Archive
from Chinua Achebe’s secondary school recovered
An academic has reportedly recovered
rare historical sources from the school the late Nigerian literary icon, Chinua
Achebe attended in the 1930s, 1940s and 1950s.
Terri Ochiagha, a teaching fellow in
the History of Modern Africa at King’s College, London, made the recovery.
Ms. Ochiagha told PREMIUM TIMES that
she saved a valuable amount of material while researching for her book, titled,
Achebe and Friends at Umuahia, The Making of a Literary Elite.
The sources recovered by Ochiagha
include, a notebook of lessons from the English teacher who taught Achebe ,
links between a piece in the school journal The Eastern Star – which Achebe
edited- and his masterpiece, Things Fall Apart.
She also recovered archives of other
famous Nigerian writers who were also Achebe’s school friends. They include
Elechi Amadi, Chike Momah, Christopher Okigbo, Chukwuemeka Ike, Ken Saro-Wiwa
and I.C. Aniebohe.
Her publicist, Catherine Watts, said
Ms. Ochiagha recovered the materials after she contacted Government College
Umuahia alumni, the teachers and their family members who had personal
archives.
Ms. Ochiagha is based in the UK and
is of bi-racial parentage with a Spanish mother and Nigerian father.
“Most of the archives of the British
colonial boarding school Government College, Umuahia, were lost during the
Nigerian Civil War (1967-1971).
“I also uncovered experiences of
Achebe’s school friends Elechi Amadi, Chike Momah, Christopher Okigbo,
Chukwuemeka Ike, Ken Saro-Wiwa and I.C. Aniebohe,”she noted.
Government College, Umuahia is known
among literary critics around the world for being the alma mater of eight
important Nigerian writers: Achebe, Amadi, Gabriel Okara, Momah, I. N. C.
Aniebo, Ike, Saro-Wiwa and Okigbo.
Ms. Ochiagha, who holds a PhD in
Anglophone Literatures and Cultures (specialising in African Literature) from
Complutense University, Madrid, also recovered two significant written pieces
of juvenilia ( works produced by an author or artist while still young) in
their original form from Amadi and Ike.
According to Ochiagha, the
publication of the paperback edition of Achebe & Friends in April would
coincide with the 60th anniversary of the publication of Achebe’s classic,
Things Fall Apart in 2018.
In her book, the author meticulously
contextualises the experiences of Achebe and his peers as students at
Government College Umuahia.
She also argues for a re-assessment
of this influential group of Nigerian writers in relation to the literary
culture fostered by the school and its tutors.
Ms.
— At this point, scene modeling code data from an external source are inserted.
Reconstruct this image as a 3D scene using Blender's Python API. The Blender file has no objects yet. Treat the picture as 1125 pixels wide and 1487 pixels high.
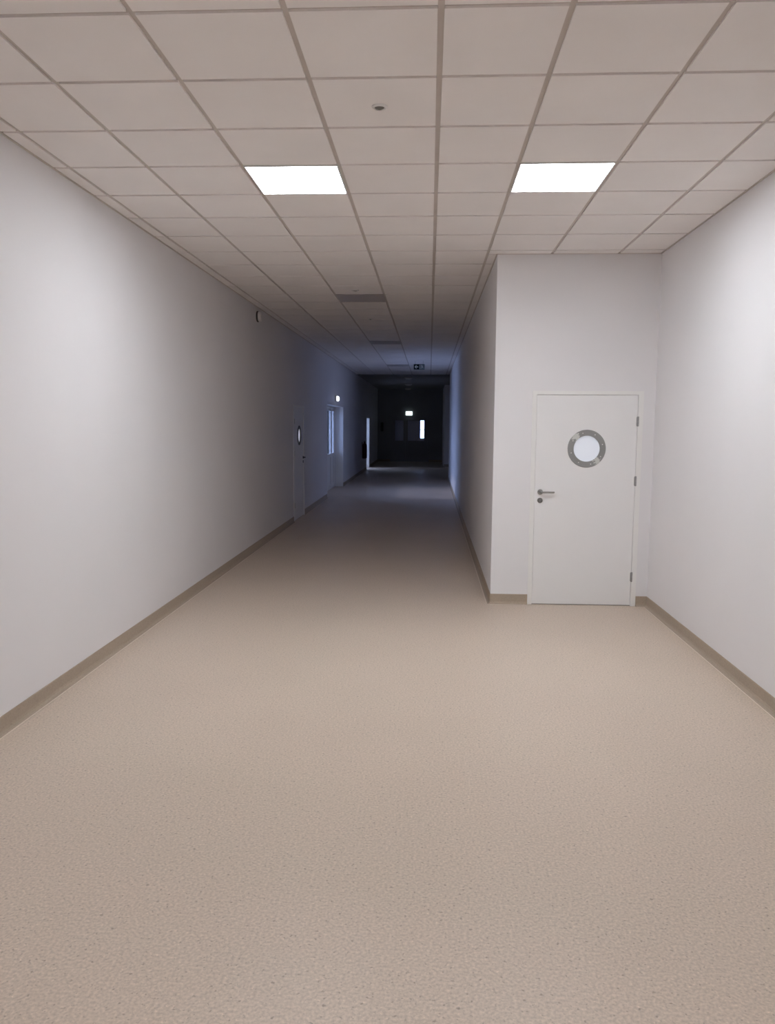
import bpy, bmesh, math
from mathutils import Vector, Matrix
C = bpy.context.scene.collection
PI = math.pi
# ------------------------------------------------------------------ sizes
XL, XR, XC, YA = -2.358, 2.105, 0.611, 7.51      # left wall, right wall, corridor wall, alcove wall
H = 3.294                                         # ceiling
YB = -6.0                                         # wall behind the viewer
YC = 24.5                                         # the corridor wall ends here
YE = 36.0                                         # end wall
CEIL_END = 25.4
GX = [-2.245, -1.755, -1.167, -0.570, 0.0255, 0.5186, 1.107, 1.715]
Y0 = 3.155                                        # first cross joint, then every 0.6 m

# ------------------------------------------------------------------ materials
def new_mat(name):
    m = bpy.data.materials.new(name); m.use_nodes = True
    nt = m.node_tree; b = nt.nodes['Principled BSDF']
    return m, nt, b
def plain(name, col, rough=0.5, metal=0.0, spec=0.5, noise=0.0, scale=30, bump=0.0, bscale=200):
    m, nt, b = new_mat(name)
    b.inputs['Base Color'].default_value = (*col, 1)
    b.inputs['Roughness'].default_value = rough
    b.inputs['Metallic'].default_value = metal
    b.inputs['Specular IOR Level'].default_value = spec
    tc = nt.nodes.new('ShaderNodeTexCoord')
    if noise:
        n = nt.nodes.new('ShaderNodeTexNoise'); n.inputs['Scale'].default_value = scale; n.inputs['Detail'].default_value = 4
        r = nt.nodes.new('ShaderNodeMapRange'); r.inputs['To Min'].default_value = 1-noise; r.inputs['To Max'].default_value = 1+noise
        r.inputs['From Min'].default_value = .3; r.inputs['From Max'].default_value = .7
        v = nt.nodes.new('ShaderNodeVectorMath'); v.operation = 'SCALE'; v.inputs[0].default_value = col
        nt.links.new(tc.outputs['Object'], n.inputs['Vector']); nt.links.new(n.outputs['Fac'], r.inputs['Value'])
        nt.links.new(r.outputs['Result'], v.inputs['Scale']); nt.links.new(v.outputs[0], b.inputs['Base Color'])
    if bump:
        n = nt.nodes.new('ShaderNodeTexNoise'); n.inputs['Scale'].default_value = bscale
        bp = nt.nodes.new('ShaderNodeBump'); bp.inputs['Strength'].default_value = bump; bp.inputs['Distance'].default_value = .002
        nt.links.new(tc.outputs['Object'], n.inputs['Vector']); nt.links.new(n.outputs['Fac'], bp.inputs['Height'])
        nt.links.new(bp.outputs['Normal'], b.inputs['Normal'])
    return m
def emit(name, col, strength, base=(.8, .8, .8)):
    m, nt, b = new_mat(name)
    b.inputs['Base Color'].default_value = (*base, 1)
    b.inputs['Emission Color'].default_value = (*col, 1)
    b.inputs['Emission Strength'].default_value = strength
    return m

M_wall = plain('painted_wall', (.755, .745, .757), .62, spec=.3, noise=.012, scale=1.3, bump=.12, bscale=260)
M_tile = plain('mineral_ceiling_tile', (.85, .82, .80), .9, spec=.1, noise=.02, scale=2.2, bump=.25, bscale=350)
M_tbar = plain('ceiling_grid_metal', (.58, .53, .49), .6, spec=.3, noise=.03, scale=5)  # greyer than the tiles: groove shade is partly put into the colour
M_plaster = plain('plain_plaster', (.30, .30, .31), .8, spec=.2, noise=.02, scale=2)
M_door = plain('white_lacquer', (.79, .785, .785), .35, spec=.45, noise=.01, scale=2)
M_frame = plain('white_frame_lacquer', (.79, .785, .77), .32, spec=.5, noise=.01, scale=3)
M_steel = plain('satin_steel', (.30, .30, .29), .38, metal=1, noise=.05, scale=60)
M_dark_steel = plain('grey_hinge_steel', (.38, .38, .38), .5, metal=1, noise=.05, scale=60)  # mid-grey steel for hinges, lock cylinder, rods and plain handles
M_black = plain('black_plastic', (.012, .012, .014), .5, noise=.1)
M_dgrey = plain('dark_grey_plastic', (.07, .065, .06), .6, noise=.05)
M_white = plain('white_plastic', (.72, .71, .70), .45, noise=.01)
M_red = plain('dark_red_lacquer', (.05, .008, .008), .4, noise=.03)
M_gap = plain('rubber_seal', (.34, .33, .32), .8, noise=.05)
M_caulk = plain('weld_seam', (.72, .63, .54), .45, noise=.04, scale=40)
M_pave = plain('pale_paving', (.55, .56, .58), .9, noise=.08, scale=3)
M_blocker = plain('blocker_grey', (.5, .5, .5), .9, noise=.05, scale=3)
M_led = emit('lit_led_diffuser', (.94, .975, 1.03), 15.0)
M_off = plain('unlit_led_diffuser', (.44, .40, .385), .35, noise=.01)
M_exit = emit('lit_exit_diffuser', (.82, 1, .97), .62)
M_exit2 = emit('lit_exit_diffuser_cool', (.85, .92, 1), .6)
M_milk = emit('lit_milk_glass', (.80, .87, 1.0), .125, base=(.62, .64, .68))
M_milk2 = emit('lit_milk_glass_dim', (.80, .82, 1.0), .22, base=(.5, .5, .55))
M_signblack = plain('dark_sign_face', (.008, .02, .016), .5, noise=.05)
M_signgreen = plain('grey_green_sign_face', (.16, .21, .23), .5, noise=.05)
M_signwhite = plain('pale_sign_print', (.75, .8, .8), .5, noise=.02)

def floor_material(name, base, contrast=1.0, rough=.42):
    m, nt, b = new_mat(name)
    tc = nt.nodes.new('ShaderNodeTexCoord')
    def noise(scale, detail, seed):
        mp = nt.nodes.new('ShaderNodeMapping'); mp.inputs['Location'].default_value = (seed, seed*2, 0)
        n = nt.nodes.new('ShaderNodeTexNoise'); n.inputs['Scale'].default_value = scale; n.inputs['Detail'].default_value = detail
        nt.links.new(tc.outputs['Object'], mp.inputs['Vector']); nt.links.new(mp.outputs[0], n.inputs['Vector'])
        return n.outputs['Fac']
    def rng(sock, a, b_, c, d):
        r = nt.nodes.new('ShaderNodeMapRange'); r.clamp = True
        for k, v in zip(('From Min', 'From Max', 'To Min', 'To Max'), (a, b_, c, d)): r.inputs[k].default_value = v
        nt.links.new(sock, r.inputs['Value']); return r.outputs['Result']
    def mul(a, b_):
        x = nt.nodes.new('ShaderNodeMath'); x.operation = 'MULTIPLY'
        nt.links.new(a, x.inputs[0]); nt.links.new(b_, x.inputs[1]); return x.outputs[0]
    k = contrast
    fine = rng(noise(95, 3, 3), .3, .7, 1-.13*k, 1+.13*k)
    dark = rng(noise(70, 1, 11), .24, .36, 1-.30*k, 1)
    light = rng(noise(95, 1, 23), .66, .76, 1, 1+.16*k)
    broad = rng(noise(.9, 3, 5), .3, .7, .975, 1.025)
    f = mul(mul(fine, dark), mul(light, broad))
    v = nt.nodes.new('ShaderNodeVectorMath'); v.operation = 'SCALE'; v.inputs[0].default_value = base
    nt.links.new(f, v.inputs['Scale']); nt.links.new(v.outputs[0], b.inputs['Base Color'])
    b.inputs['Roughness'].default_value = rough
    b.inputs['Specular IOR Level'].default_value = .35
    return m
M_floor = floor_material('beige_speckled_vinyl', (.575, .48, .395), 1.3)
M_skirt = floor_material('beige_vinyl_coving', (.39, .32, .25), .5, .5)

def glass_material(name, tint=(.9, .93, 1), mix=.12):
    m = bpy.data.materials.new(name); m.use_nodes = True; nt = m.node_tree
    for n in list(nt.nodes):
        if n.type != 'OUTPUT_MATERIAL': nt.nodes.remove(n)
    out = [n for n in nt.nodes if n.type == 'OUTPUT_MATERIAL'][0]
    t = nt.nodes.new('ShaderNodeBsdfTransparent'); t.inputs[0].default_value = (*tint, 1)
    g = nt.nodes.new('ShaderNodeBsdfGlossy'); g.inputs['Roughness'].default_value = .03
    fr = nt.nodes.new('ShaderNodeFresnel'); fr.inputs[0].default_value = 1.3
    mx = nt.nodes.new('ShaderNodeMixShader')
    nt.links.new(fr.outputs[0], mx.inputs[0]); nt.links.new(t.outputs[0], mx.inputs[1]); nt.links.new(g.outputs[0], mx.inputs[2])
    nt.links.new(mx.outputs[0], out.inputs[0])
    return m
M_glass = glass_material('clear_pane')

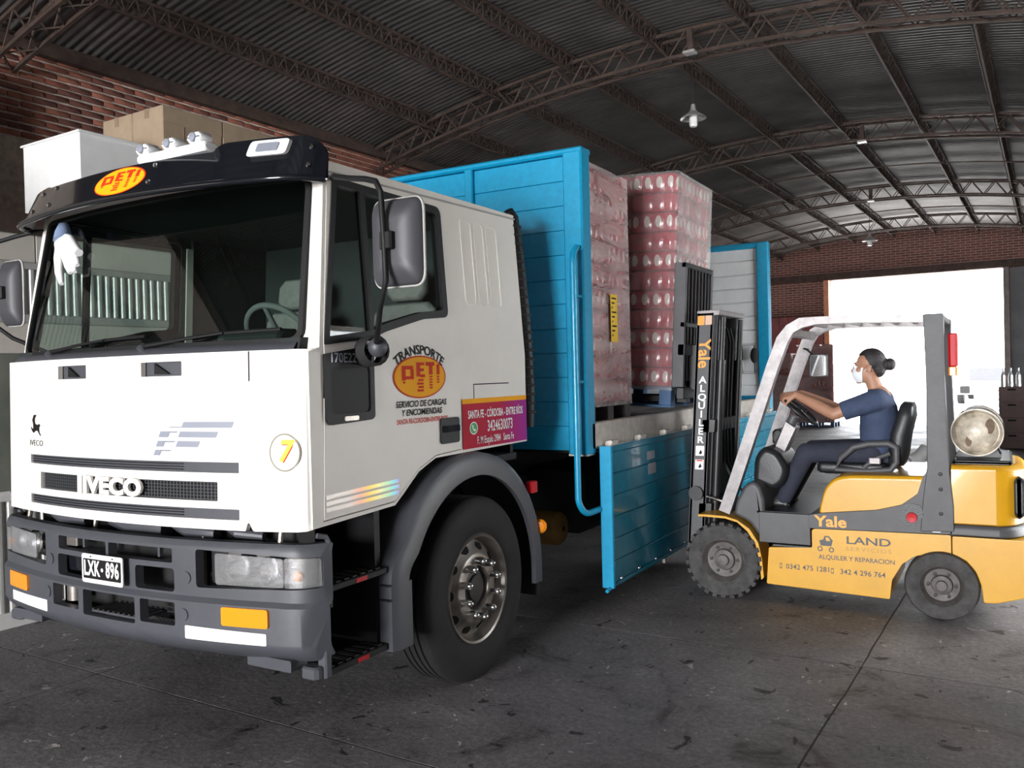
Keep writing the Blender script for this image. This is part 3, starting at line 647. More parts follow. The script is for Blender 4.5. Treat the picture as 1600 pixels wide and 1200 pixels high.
    for z in (.415, .775):
        stp = MB().cbox(min(s * .76, s * 1.125), max(s * .76, s * 1.125), .085, .50, z - .018, z + .012, .008).build('step', 'black_plastic', TR)
        for k in range(7): MB().box(s * 1.0, s * 1.11, .10 + k * .055, .13 + k * .055, z + .011, z + .017).build('tread_bar', 'dark_steel', stp)
        MB().box(s * 1.124, s * 1.128, .27, .345, z - .013, z + .006).build('reflector', 'red_lens', stp)
    MB().cbox(min(s * 1.09, s * 1.14), max(s * 1.09, s * 1.14), .045, .085, .40, .70, .006).build('step_plate', 'grey_plastic', TR)
    MB().tube([(s * 1.12, .03, 1.015), (s * 1.135, .07, 1.005), (s * 1.135, .085, .98), (s * 1.135, .085, .70)], .012, 8).build('step_edge', 'grey_plastic', TR)
    MB().cbox(min(s * 1.03, s * 1.125), max(s * 1.03, s * 1.125), .0, .07, .40, .455, .015).build('step_bracket', 'grey_plastic', TR)
    # mud flap and marker lamps behind the front wheel
    MB().box(s * .74, s * 1.12, 1.985, 1.998, .30, .80).build('mud_flap', 'rubber', TR)
    MB().lathe([(.03, 0), (.045, .01), (.045, .03), (.03, .045), (0, .048)], (s * 1.14, 2.0, .735), (s * .4, -1, 0), 18).build('marker_lamp', 'amber', TR)
    MB().cbox(min(s * 1.12, s * 1.17), max(s * 1.12, s * 1.17), 1.86, 1.93, .955, 1.025, .008).build('side_reflector', 'red_lens', TR)
    # roof rain gutter
    MB().tube([(s * (xs(2.61) + .004), .21, 2.612), (s * (xs(2.62) + .004), 1.93, 2.640)], .006, 6).build('gutter', 'grey_trim', side)

# --- roof, rear wall, cab floor
rf = MB(); rows = []
for y in [.20, .24, .30, .6, 1.0, 1.4, 1.8, 1.90, 1.935]:
    e = .0 if .28 < y < 1.85 else (-.06 if y in (.20,) else -.02 if y < .3 else -.02 if y < 1.92 else -.06)
    rows.append([(x, y, 2.66 + .11 * (1 - (abs(x) / 1.044) ** 3) + (e if abs(x) < 1.04 else 0)) for x in [-1.044, -1.0, -.9, -.7, -.4, 0, .4, .7, .9, 1.0, 1.044]])
rf.loft(rows, False, False).build('roof', 'white_paint', TR, 60)
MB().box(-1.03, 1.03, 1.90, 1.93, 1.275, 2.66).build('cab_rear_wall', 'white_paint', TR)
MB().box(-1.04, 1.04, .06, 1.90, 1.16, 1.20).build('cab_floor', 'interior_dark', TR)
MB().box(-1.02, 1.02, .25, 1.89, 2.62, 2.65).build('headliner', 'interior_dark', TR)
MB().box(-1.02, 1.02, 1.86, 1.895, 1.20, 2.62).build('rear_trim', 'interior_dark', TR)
# dashboard
db = [(.03, 1.78), (.05, 1.865), (.30, 1.865), (.42, 1.83), (.46, 1.74), (.40, 1.50), (.30, 1.35), (.20, 1.20), (.08, 1.20)]
MB().prism(db, 0, -1.04, 1.04).build('dashboard', 'interior_dark', TR, 30)
MB().cbox(.25, .68, .28, .44, 1.84, 1.93, .03, 0).build('instrument_hood', 'interior_dark', TR)
def seat_truck(x):
    t = MB(); t.cbox(x - .24, x + .24, .98, 1.45, 1.48, 1.62, .05); st_ = t.build('cab_seat', 'seat_cloth', TR, 50)
    R = Matrix.Rotation(-.17, 4, 'X'); c = Vector((x, 1.42, 1.58))
    b = MB(); b.X = lambda p: R @ (p - c) + c; b.cbox(x - .23, x + .23, 1.40, 1.52, 1.58, 2.14, .06, 1); b.build('backrest', 'seat_cloth', st_, 50)
    h = MB(); h.X = b.X; h.cbox(x - .14, x + .14, 1.40, 1.50, 2.16, 2.36, .05, 1); h.build('headrest', 'seat_cloth', st_, 50)
    MB().box(x - .2, x + .2, 1.05, 1.4, 1.20, 1.48).build('seat_base', 'interior_dark', st_)
seat_truck(.50); seat_truck(-.42)
swl = MB(); c = Vector((.47, .52, 1.88)); R = Matrix.Rotation(math.radians(-55), 4, 'X')
swl.tube([c + R @ Vector((.215 * math.cos(t), .215 * math.sin(t), 0)) for t in [2 * PI * k / 36 for k in range(36)]], .016, 8, closed=True)
sw_ = swl.build('steering_wheel', 'interior_grey', TR, 60)
sp = MB(); 
for t in (.3, PI - .3, -PI / 2): sp.tube([c, c + R @ Vector((.21 * math.cos(t), .21 * math.sin(t), 0))], .013, 6)
sp.ball(c, .06, 12, (1, 1, .6)); sp.build('wheel_hub', 'interior_grey', sw_, 60)
MB().cyl(c, c + R @ Vector((0, 0, -.35)), .03, 10).build('steering_column', 'interior_dark', TR)

# --- sun visor above the windscreen with lamps, studs and the oval sign
def FVs(x, z, d=0): return Vector((x, -.115 + .165 * x * x + corner(x, .95, 4.0) + .5 * (z - 2.555) - d, z))
vis = panel('sun_visor', [rpoly([(-1.10, 2.552), (1.10, 2.552), (1.075, 2.70), (1.02, 2.765), (.60, 2.765), (.55, 2.725), (-.40, 2.725), (-.72, 2.735), (-.78, 2.75), (-1.02, 2.745), (-1.07, 2.68)], [.02, .02, .03, .03, .03, .03, .05, .02, .02, .04, .03])], FVs, .012, 'black_gloss', TR, frange(-1.1, 1.1, .06))
lip = MB(); lip.tube([FVs(x, 2.556) + Vector((0, -.012, 0)) for x in [-1.10 + 2.2 * k / 40 for k in range(41)]], .016, 8); lip.build('visor_lip', 'black_gloss', vis, 60)
for x, z in ((-.80, 2.71), (-.62, 2.715), (-.62, 2.62), (.24, 2.70), (.24, 2.615), (1.03, 2.71), (1.04, 2.62), (-.86, 2.62)):
    MB().lathe([(.012, 0), (.011, .006), (0, .009)], FVs(x, z, .001), (0, -1, .3), 10).build('stud', 'chrome', vis)
panel('marker_lamp', [rrect(.77, 2.672, .955, 2.748, .02)], FVs, .02, 'reflector_white', vis, frange(.77, .95, .05), base=.022)
panel('marker_lens', [rrect(.815, 2.69, .915, 2.732, .01)], FVs, .008, 'silver_decal', vis, frange(.77, .95, .05), base=.030)
def peti(cu_, cv_, ru, rv, mapf, parent, cuts, base=.003):
    panel('oval_rim', [ellipse(cu_, cv_, ru, rv)], mapf, 0, 'red_decal', parent, cuts, base=base)
    panel('oval_sign', [ellipse(cu_, cv_, ru * .955, rv * .94)], mapf, 0, 'yellow_decal', parent, cuts, base=base + .0012)
    q = lambda u, v: (cu_ + u * ru, cv_ + v * rv)
    def blk(L): panel('sign_letter', [[q(u, v) for u, v in L]], mapf, 0, 'red_decal', parent, (), base=base + .0026)
    def rc(u0, v0, u1, v1): blk([(u0, v0), (u1, v0), (u1, v1), (u0, v1)])
    # P
    rc(-.70, -.15, -.56, .52); rc(-.56, .36, -.28, .52); rc(-.38, .02, -.26, .36); rc(-.56, -.10, -.26, .04); rc(-.66, -.28, -.58, -.19)
    # E
    rc(-.16, .02, -.02, .68); rc(-.02, .54, .14, .68); rc(-.02, .26, .12, .40); rc(-.02, -.02, .16, .12)
    for k in range(4): rc(-.14 if k % 2 else -.10, -.20 - k * .16, .10, -.10 - k * .16)
    # T
    rc(.20, .52, .54, .70); rc(.32, .10, .46, .52)
    for k in range(5): rc(.34, -.04 - k * .13, .45, .04 - k * .13)
    # I
    rc(.62, .10, .74, .60)
    for k in range(3): rc(.63, -.04 - k * .13, .72, .04 - k * .13)
peti(.02, 2.648, .185, .072, FVs, vis, frange(-.2, .25, .05))
bar = MB().cbox(.10, .57, -.03, .05, 2.725, 2.768, .012, 0).build('lamp_bar', 'reflector_white', TR)
for x in (.14, .325, .50):
    lb = MB().cbox(x - .048, x + .048, -.035, .045, 2.766, 2.815, .018, 1).build('roof_lamp', 'reflector_white', bar, 50); MB().lathe([(.022, 0), (.02, .008), (0, .012)], (x, -.034, 2.79), (0, -1, .1), 14).build('lamp_lens', 'silver_decal', bar, 50)

# --- bumper
ap = [rrect(-.42, .875, -.02, .940, .01), rrect(.0, .875, .42, .940, .01), rrect(-.43, .745, -.17, .850, .02), rrect(.185, .745, .43, .850, .02),
      rrect(-.45, .600, -.22, .705, .01), rrect(-.18, .585, .20, .705, .01), rrect(.235, .600, .45, .705, .01)]
hl = [rpoly([(.555, .775), (1.18, .795), (1.18, .925), (.555, .945)], .02), rpoly([(-1.18, .795), (-.555, .775), (-.555, .945), (-1.18, .925)], .02)]
bo = [(-1.225, .50), (-1.10, .475), (-.5, .465), (.5, .465), (1.10, .475), (1.225, .50), (1.225, .72), (1.225, .98), (-1.225, .98), (-1.225, .72)]
bp = panel('bumper', [rpoly(bo, .025)] + ap + hl, FB, .045, 'grey_plastic', TR, frange(-1.15, 1.15, .06), (.48, .50, .52, .54, .56, .715, .735, .94, .955, .97))
for s in (1, -1):
    # headlamp: recess, reflector bowls, clear lens, side lens with amber bulb
    rec = panel('headlamp_recess', [hl[0] if s == 1 else hl[1]], FB, .01, 'black_plastic', bp, frange(-1.15, 1.15, .06), base=-.09)
    a, b = (.66, 1.0) if s == 1 else (-1.0, -.66)
    bx = panel('headlamp_reflector', [rrect(a + .005, .80, b - .005, .925, .02)], FB, .01, 'chrome', bp, frange(-1.15, 1.15, .06), base=-.07)
    for xc in (.75, .90): MB().lathe([(.012, -.03), (.03, -.026), (.05, -.012), (.06, .012)], FB(s * xc, .862, -.045), (0, -1, 0), 22).build('reflector_bowl', 'chrome', bx, 60)
    panel('headlamp_lens', [rpoly([(a, .795), (b, .798), (b, .922), (a, .932)], .015)], FB, .004, 'headlamp_glass', bp, frange(-1.15, 1.15, .05), base=.0)
    a2, b2 = (1.005, 1.17) if s == 1 else (-1.17, -1.005)
    panel('side_lens', [rpoly([(a2, .798), (b2, .802), (b2, .922), (a2, .925)], .012)], FB, .004, 'headlamp_glass', bp, frange(-1.15, 1.15, .03), base=.0)
    panel('side_reflector_plate', [rpoly([(a2, .80), (b2, .805), (b2, .92), (a2, .92)], .012)], FB, .004, 'rim_steel', bp, frange(-1.2, 1.2, .03), base=-.05)
    MB().ball(FB(s * 1.06, .842, -.035), .022, 10).build('amber_bulb', 'amber', bp)
    panel('turn_signal', [rrect(*((.715, .628, .945, .708) if s == 1 else (-.945, .628, -.715, .708)), .012)], FB, .02, 'amber', bp, frange(-1.15, 1.15, .06), base=.012)
    panel('reflective_strip', [rpoly([(.51, .552), (.93, .552), (.93, .603), (.51, .610)] if s == 1 else [(-.93, .552), (-.51, .552), (-.51, .610), (-.93, .603)], .006)], FB, .003, 'reflector_white', bp, frange(-1.15, 1.15, .06), (.56,), base=.004)
    for z in (.815, .655): panel('round_cap', [ellipse(s * .50, z, .028, .028, 20)], FB, .008, 'grey_plastic', bp, base=.006)
    panel('lower_hook', [rrect(*((.76, .435, 1.02, .485) if s == 1 else (-1.02, .435, -.76, .485)), .01)], lambda u, v, d=0: Vector((u, -.04 - d, v)), .10, 'grey_plastic', bp)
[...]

Ochiagha also describes her book
as the ‘first in-depth scholarly study of the literary awakening of the young
intellectuals who became known as Nigeria’s “first-generation” writers in the
post-colonial period.
Her research focuses on Achebe,
Amadi, Chike Momah, Okigbo and Ike.
It also discusses the experiences of
Gabriel Okara, Saro-Wiwa and Aniebo, in the context of their education in the
1930s, 1940s and 1950s at Government College, Umuahia.